Photoinitiated electron transfer in zinc porphyrin-perylenediimide cruciforms and their self-assembled oligomers.

ABSTRACT

Two X-shaped, cruciform electron donor(2)-acceptor-acceptor'(2) (D(2)-A-A'(2)) molecules, 1 and 2, in which D = zinc 5-phenyl-10,15,20-tripentylporphyrin (ZnTPnP) or zinc 5,10,15,20-tetraphenylporphyrin (ZnTPP), respectively, A = pyromellitimide (PI), and A' = perylene-3,49,10-bis(dicarboximide) (PDI), were prepared to study self-assembly motifs that promote photoinitiated charge separation followed by electron and hole transport through π-stacked donors and acceptors.

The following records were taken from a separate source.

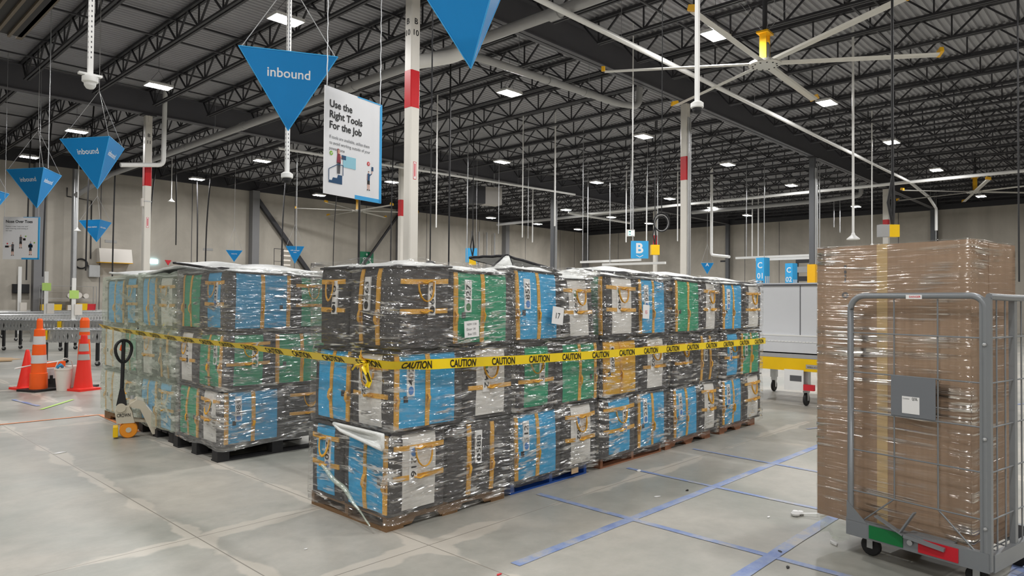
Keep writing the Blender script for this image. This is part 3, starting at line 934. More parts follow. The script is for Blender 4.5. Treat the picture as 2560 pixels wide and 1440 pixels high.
# ---------------- right row, stacks 2 to 5 (their long fronts face the aisle)
def lowfront(label, x0, x1, m):
    build_pallet(label, x0, x1, 3.92, 5.05, 0.105, m, rot='reddish' in label and 'third' not in label)
lowfront('bright blue wooden pallet under the second stack from the corner', 4.17, 5.2, 'pallet_blue')
lowfront('reddish wooden pallet under the third stack from the corner', 5.42, 6.52, 'wood_red')
lowfront('reddish wooden pallet under the fourth stack from the corner', 6.60, 7.62, 'wood_red')
lowfront('reddish wooden pallet under the farthest stack of the right row', 7.86, 8.85, 'wood_red')
yf, yb = 3.87, 4.44
def row(x0, xm, x1, z, a, b, labels, ha=None, hb=None, top=False, leana=(0, 0), leanb=(0, 0), extra=None):
    fa = {'-y': a}
    ha = ha or (HB if z == Z1 else H); hb = hb or (HB if z == Z1 else H)
    if extra: fa['-x'] = extra
    place(labels[0], x0, xm, yf, yb if a[0] == 'end' else yf + .48, z, ha, fa, top, leana)
    place(labels[1], xm + .01, x1, yf, yb if b[0] == 'end' else yf + .48, z, hb, {'-y': b}, top, leanb)
s2 = 'of the second stack from the corner'
row(4.14, 4.78, 5.29, Z1, L_('b', '512', dB), E_('w', '262', dB, 'down', True), ('bright blue tote numbered 512, bottom left ' + s2, 'white ended tote numbered 262, bottom right ' + s2))
row(4.16, 4.68, 5.30, Z2, E_('g', '818', dG, 'down', False), L_('g', '', flip=True), ('green ended tote with handles, middle left ' + s2, 'plain green tote, middle right ' + s2))
row(4.15, 4.78, 5.26, Z3, L_('b', '852', dB), E_('w', '240', dG, 'down', True), ('blue tote numbered 852 with square note, top left ' + s2, 'white ended tote leaning right, top right ' + s2), H + .05, H + .0, True, (-.03, 0), (-.05, 0))
s3 = 'of the third stack from the corner'
row(5.36, 5.96, 6.58, Z1, E_('b', '724', dB, 'up'), L_('b', '230', dB), ('blue ended tote numbered 724, bottom left ' + s3, 'blue tote numbered 230, bottom right ' + s3))
row(5.36, 6.03, 6.56, Z2, L_('y', '007', dK, 'down'), E_('w', '002', dG, 'down', True), ('yellow tote, the only one, middle left ' + s3, 'white ended tote numbered 002, middle right ' + s3))
row(5.40, 5.98, 6.58, Z3, E_('w', '140', dG, 'down', True), L_('b', '099', dB), ('white ended tote numbered 140, top left ' + s3, 'blue tote with a small note, top right ' + s3), H + .04, H + .03, True, (-.02, 0), (-.03, 0), extra=L_('g', flip=True))
s4 = 'of the fourth stack from the corner'
row(6.68, 7.28, 7.70, Z1, L_('b', '236', dB), E_('w', '217', dB, 'down', True), ('blue tote numbered 236, bottom left ' + s4, 'white ended tote, bottom right ' + s4))
row(6.68, 7.12, 7.69, Z2, E_('k', '56', dK, 'down', False), L_('k', '501', dK), ('charcoal ended tote, middle left ' + s4, 'all charcoal tote with two straps, middle right ' + s4))
row(6.70, 7.32, 7.70, Z3, L_('g', ''), E_('w', '174', dK, 'down', True), ('green tote, top left ' + s4, 'white ended tote, top right ' + s4), H + .04, H + .03, True, extra=E_('g'))
s5 = 'of the farthest stack in the right row'
row(7.82, 8.40, 8.93, Z1, L_('b', '250', dB), E_('w', '', dB), ('blue tote with an upside label, bottom left ' + s5, 'white ended tote, bottom right ' + s5), extra=E_('k'))
row(7.84, 8.30, 8.92, Z2, E_('b', '112', dB, 'up', True), L_('g', '301', dG), ('blue ended tote, middle left ' + s5, 'green tote, middle right ' + s5), extra=L_('k'))
row(7.82, 8.42, 8.92, Z3, L_('b', '215', dB), E_('w', '715', dG, 'down'), ('blue tote, top left ' + s5, 'white ended tote, top right ' + s5), H + .03, H + .02, True, extra=E_('k'))
for (a, b, nm, z, sd) in ((4.14, 5.29, 'second', 1.90, 3), (5.37, 6.58, 'third', 1.90, 5), (6.68, 7.70, 'fourth', 1.88, 8), (7.82, 8.93, 'fifth', 1.88, 9)):
    build_film('clear crinkled stretch film around the %s stack of the right-hand row' % nm, a, b, 3.87, 4.95, 0.075, z, 'film', sd)
# loose white lids thrown back over the tops
def flap(label, pts, seed, rimm='fabric_black'):
    """pts: four corners of an open white cover, built as a thick curved sheet"""
    a, b, c, d = [Vector(p) for p in pts]
    mb = MB()
    def f(u, v, o=0):
        p = (a * (1 - u) + b * u) * (1 - v) + (d * (1 - u) + c * u) * v
        nrm = (b - a).cross(d - a).normalized()
        return tuple(p + nrm * (0.05 * math.sin(PI * u) * math.sin(PI * v) + 0.012 * noise.noise(Vector((u * 4 + seed, v * 4, 0))) + o))
    mb.grid(lambda u, v: f(u, v), 10, 10, 'lid_white')
    mb.grid(lambda u, v: f(u, v, -0.02), 10, 10, 'lid_white', flip=True)
    t = mb.build('tote_cover')
    tag(t, label, 'tote cover', 'loose white covers on the stacks')
    ring = [f(0, i / 8, -.01) for i in range(8)] + [f(i / 8, 1, -.01) for i in range(8)] + [f(1, 1 - i / 8, -.01) for i in range(8)] + [f(1 - i / 8, 0, -.01) for i in range(8)]
    MB().tube(ring, 0.014, rimm, 6, closed=True).build('edge_binding', t)
    return t
flap('white cover folded up in a peak behind the second stack', [(4.63, 4.42, 2.03), (5.5, 4.42, 1.89), (5.5, 4.95, 1.89), (4.66, 4.95, 2.03)], 1)
flap('white inner side of the peaked cover facing the aisle', [(4.40, 4.44, 1.86), (4.72, 4.40, 1.87), (4.645, 4.41, 2.02), (4.61, 4.415, 2.02)], 21)
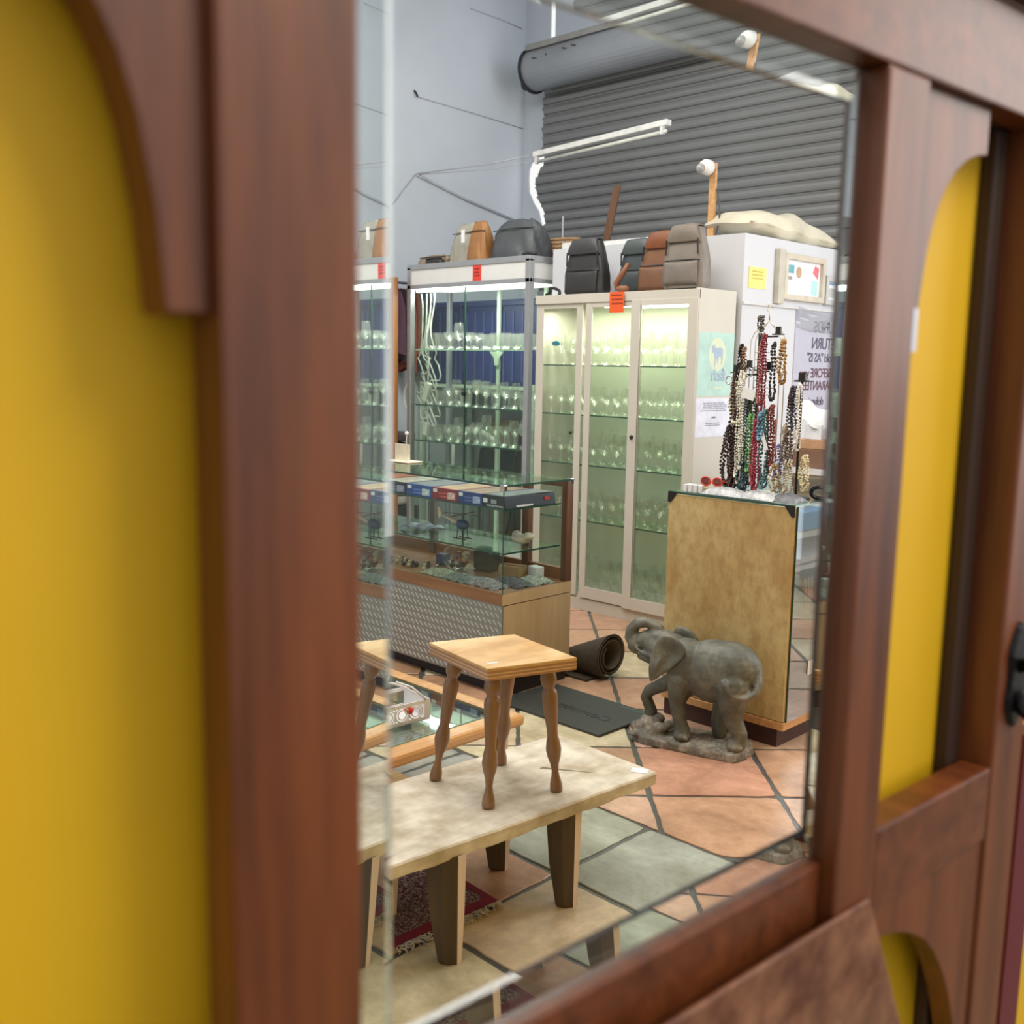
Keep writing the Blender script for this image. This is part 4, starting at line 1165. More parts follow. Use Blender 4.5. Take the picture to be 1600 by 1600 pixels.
# rocky base
mt, nt, b = nodes_of('rough_stone')
v = coords(nt); f = noise(nt, v, 14, 7, 0.75); f2 = noise(nt, v, 70, 5, 0.7)
nt.links.new(ramp(nt, f, [(0.32, lin(74, 72, 66)), (0.50, lin(118, 114, 106)), (0.64, lin(172, 164, 152))]), b.inputs['Base Color'])
b.inputs['Roughness'].default_value = 0.8; bump(nt, b, f2, 0.7, 0.006)
ROCK = mt
bo = [(-0.225, -0.085), (-0.17, -0.115), (-0.05, -0.118), (0.10, -0.122), (0.225, -0.120), (0.250, -0.060), (0.265, 0.02), (0.225, 0.105), (0.05, 0.112), (-0.12, 0.11), (-0.22, 0.095), (-0.255, 0.02)]
q = MB(); q.prism([W(x, y, 0.0) for x, y in bo], [W(x * 0.97, y * 0.96, 0.034) for x, y in bo])
rr = random.Random(5)
for i in range(26):
    x, y = rr.uniform(-0.22, 0.22), rr.uniform(-0.09, 0.08)
    q.ball(W(x, y, 0.030), (0.035, 0.03, rr.uniform(0.008, 0.016)), 10, 6, R15)
for x, y, z, r in ((-0.20, 0.04, 0.045, 0.045), (-0.17, 0.055, 0.06, 0.035), (-0.225, -0.02, 0.04, 0.035), (-0.14, 0.0, 0.045, 0.03), (-0.19, 0.05, 0.07, 0.022), (0.15, 0.07, 0.04, 0.035)):
    q.ball(W(x, y, z), (r, r, r * 0.8), 10, 7)
q.tube([W(-0.16, -0.07, 0.035), (W(-0.10, -0.035, 0.065)), W(-0.04, 0.01, 0.10)], [0.018, 0.020, 0.016], 9)
q.build('rock_base', ROCK, el, remesh=0.006, soft=1)

# ================================================================== rolled mat and flat mat on the floor
RUB = plain('olive_mat_pile', (58, 50, 38), 0.9, 0, 0.25, 60); RUBI = plain('mat_backing', (96, 88, 70), 0.7)
rl = thing('rolled_doormat', 'rolled-up dark brown doormat lying behind the glass counter end', 'doormat', (-3.27, 3.87, 0))
CY, CZ, X0, X1 = 3.885, 0.122, -3.42, -3.12
for nm, off, thk, mat_ in (('pile', 0.0, 0.011, RUB), ('backing', -0.008, 0.0035, RUBI)):
    q = MB()
    N = 96; turns = 2.35
    outer, inner = [], []
    for i in range(N + 1):
        t_ = i / N
        a = -1.75 - 2 * pi * turns * t_
        r = 0.119 + off - 0.021 * turns * t_
        outer.append((r * cos(a), r * sin(a))); inner.append(((r - thk) * cos(a), (r - thk) * sin(a)))
    k = 0
    for i in range(N + 1):
        for x, s_ in ((X0, 0.42), (X1 + (0.003 if nm == 'backing' else 0), 1.0)):
            q.v.append((x, CY - (1 - s_) * 0.06 + outer[i][0] * s_, 0.122 * s_ + outer[i][1] * s_)); q.v.append((x, CY - (1 - s_) * 0.06 + inner[i][0] * s_, 0.122 * s_ + inner[i][1] * s_))
    for i in range(N):
        a, b_ = i * 4, (i + 1) * 4
        q.f += [(a, b_, b_ + 2, a + 2), (a + 1, a + 3, b_ + 3, b_ + 1), (a, a + 1, b_ + 1, b_), (a + 2, b_ + 2, b_ + 3, a + 3)]
    q.build(nm, mat_, rl, smooth=False)
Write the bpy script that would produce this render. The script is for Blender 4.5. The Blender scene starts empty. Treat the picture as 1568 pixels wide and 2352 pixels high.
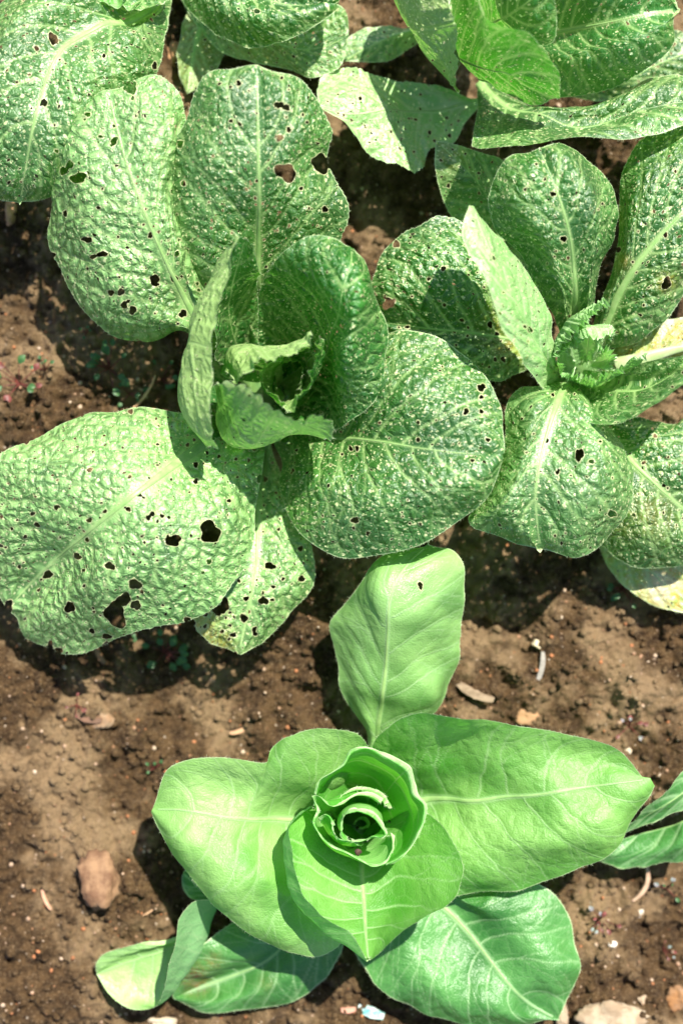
import bpy, math, random
import numpy as np
from mathutils import Vector

S = bpy.context.scene
COL = S.collection
# ------------------------------------------------------------------ camera, sky, sun, exposure
H = 1.70            # camera height above the soil (m)
WG = 0.74           # width of soil seen by the camera (m)
cam_d = bpy.data.cameras.new('camera'); cam = bpy.data.objects.new('camera', cam_d); COL.objects.link(cam)
cam.location = (0, 0, H); cam.rotation_euler = (0, 0, 0)
cam_d.sensor_fit = 'HORIZONTAL'; cam_d.sensor_width = 24.0
cam_d.lens = 24.0 * H / WG
cam_d.clip_start = 0.02; cam_d.clip_end = 200
cam_d.dof.use_dof = True; cam_d.dof.focus_distance = H - 0.15; cam_d.dof.aperture_fstop = 1.6
S.camera = cam
SUN_EL, SUN_AZ = math.radians(57), math.radians(28)      # azimuth from +Y towards +X
w = bpy.data.worlds.new('World'); S.world = w; w.use_nodes = True
wn = w.node_tree; wn.nodes.clear()
sky = wn.nodes.new('ShaderNodeTexSky'); sky.sky_type = 'NISHITA'; sky.sun_disc = False
sky.sun_elevation = SUN_EL; sky.sun_rotation = SUN_AZ; sky.altitude = 200
bg = wn.nodes.new('ShaderNodeBackground'); bg.inputs[1].default_value = 0.08
wo = wn.nodes.new('ShaderNodeOutputWorld')
wn.links.new(sky.outputs[0], bg.inputs[0]); wn.links.new(bg.outputs[0], wo.inputs[0])
sd = bpy.data.lights.new('sun', 'SUN'); sd.energy = 5.0; sd.angle = math.radians(0.6); sd.color = (1.0, 0.95, 0.85)
so = bpy.data.objects.new('sun', sd); COL.objects.link(so)
dv = Vector((math.sin(SUN_AZ)*math.cos(SUN_EL), math.cos(SUN_AZ)*math.cos(SUN_EL), math.sin(SUN_EL)))
so.rotation_euler = dv.to_track_quat('Z', 'Y').to_euler(); so.location = dv*5
S.view_settings.view_transform = 'Standard'; S.view_settings.look = 'None'
S.view_settings.exposure = 1.28; S.view_settings.gamma = 1.0; S.view_settings.use_curve_mapping = False
S.cycles.max_bounces = 5; S.cycles.transparent_max_bounces = 8; S.cycles.diffuse_bounces = 3
S.cycles.transmission_bounces = 4; S.cycles.glossy_bounces = 2

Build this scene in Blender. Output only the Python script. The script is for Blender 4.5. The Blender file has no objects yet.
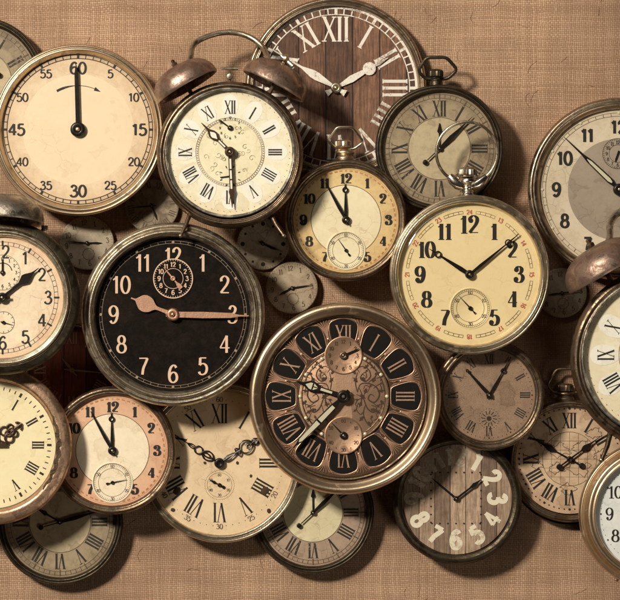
import bpy, math, random
from mathutils import Vector, Matrix, noise as noise_
random.seed(7)
S = 0.0005            # one unit of the plan below = 0.5 mm
D = 3000.0            # camera height in the same units
C = bpy.context.scene.collection
PI = math.pi
def rad(a): return math.radians(a)

# ------------------------------------------------------------------ materials
def nt(name):
    m = bpy.data.materials.new(name); m.use_nodes = True
    t = m.node_tree; b = t.nodes['Principled BSDF']
    return m, t, b
def node(t, typ, **kw):
    n = t.nodes.new(typ)
    for k, v in kw.items():
        if k in n.inputs: n.inputs[k].default_value = v
        else: setattr(n, k, v)
    return n
def coords(t, seed=0.0, kind='Object'):
    tc = node(t, 'ShaderNodeTexCoord'); oi = node(t, 'ShaderNodeObjectInfo')
    ad = node(t, 'ShaderNodeVectorMath', operation='MULTIPLY_ADD')
    ad.inputs[1].default_value = (1, 1, 1)
    t.links.new(tc.outputs[kind], ad.inputs[0])
    cb = node(t, 'ShaderNodeCombineXYZ')
    ma = node(t, 'ShaderNodeMath', operation='MULTIPLY_ADD'); ma.inputs[1].default_value = 3.0; ma.inputs[2].default_value = seed
    t.links.new(oi.outputs['Random'], ma.inputs[0])
    for i in range(3): t.links.new(ma.outputs[0], cb.inputs[i])
    t.links.new(cb.outputs[0], ad.inputs[2])
    return ad.outputs[0]
def noise(t, vec, scale, detail=6, rough=.6, dist=0.0):
    n = node(t, 'ShaderNodeTexNoise'); n.inputs['Scale'].default_value = scale
    n.inputs['Detail'].default_value = detail; n.inputs['Roughness'].default_value = rough
    n.inputs['Distortion'].default_value = dist
    t.links.new(vec, n.inputs['Vector']); return n.outputs['Fac']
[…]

PDI secondary electron acceptors were chosen because of their propensity to form self-ordered, π-stacked assemblies in solution, while the ZnTPnP and ZnTPP donors were selected to test the effect of peripheral substituent steric interactions on the π-stacking characteristics of the cruciforms. Small- and wide-angle X-ray scattering measurements in toluene solution reveal that 1 assembles into a π-stacked structure having an average of 5 ± 1 molecules, when [1] =/~ 10(-5) M, while 2 remains monomeric. Photoexcitation of the π-stacked structure of 1 results in formation of ZnTPnP(•+)-PI-PDI(•-) in τ(CS1) = 0.3 ps, which is nearly 100-fold faster than the formation of ZnTPnP(•+)-PI(•-) in a model system lacking the PDI acceptor. The data are consistent with a self-assembled structure for 1 in which the majority of the intermolecular interactions have the ZnTPnP donor of one monomer cofacially π-stacked with the PDI acceptor of a neighboring monomer in a crisscrossed fashion. In contrast, 2 remains monomeric in toluene, so that photoexcitation of ZnTPP results in the charge separation reaction sequence (1*)ZnTPP-PI-PDI → ZnTPP(•+)-PI(•-)-PDI → ZnTPP(•+)-PI-PDI(•-), where τ(CS1) = 33 ps and τ(CS2) = 239 ps. The perpendicular orientation of ZnTPnP and ZnTPP relative to PDI in 1 and 2 is designed to decrease the porphyrin-PDI distance without greatly decreasing the overall number of bonds linking them. This serves to decrease the Coulomb energy penalty required to produce D(•+)-PI-PDI(•-) relative to the corresponding linear D-PI-PDI array, while retaining the weak electronic coupling necessary to achieve long-lived charge separation, as evidenced by τ(CR) = 24 ns for ZnTPP(•+)-PI-PDI(•-).